Danish architect Per Arnoldi’s stark white lobby, reached via an escalator, features high ceilings, a long black reception desk, a bar, a terrace, and an open brasserie.

Sara, the assistant front desk manager, checked me in.  I casually asked if she could find an experienced guide to conduct a walking tour of the city for me and, by the next morning, she had negotiated an excellent rate with a most knowleadgeable guide and, as I left for my tour, she even provided bottles of water.


Since my room wasn’t quite ready when I arrived mid-morning, I was shown to another room to use in the interim.  Given the plans for a rather large party in the evening (to which I was invited by Sara), my room was to be on an upper floor where the noise would not be intrusive.

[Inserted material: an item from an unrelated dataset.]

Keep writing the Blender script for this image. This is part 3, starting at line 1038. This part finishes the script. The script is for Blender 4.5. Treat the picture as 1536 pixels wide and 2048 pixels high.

My Superior Room, also designed by Per Arnoldi, was sparse and spacious, a very functional design, with blond wood floors and white walls.  An oversized and rather cheery orange-and-yellow headboard stood in stark contrast to the otherwise monochromatic color scheme.

The king-sized bed was on one side of the room, almost in an alcove-like space while a desk and side chair were on the opposite side.

The bed, made with crisp white linens, was exceptionally comfortable and I fell asleep almost immediately, waking up early the next morning refreshed and ready to explore Copenhagen.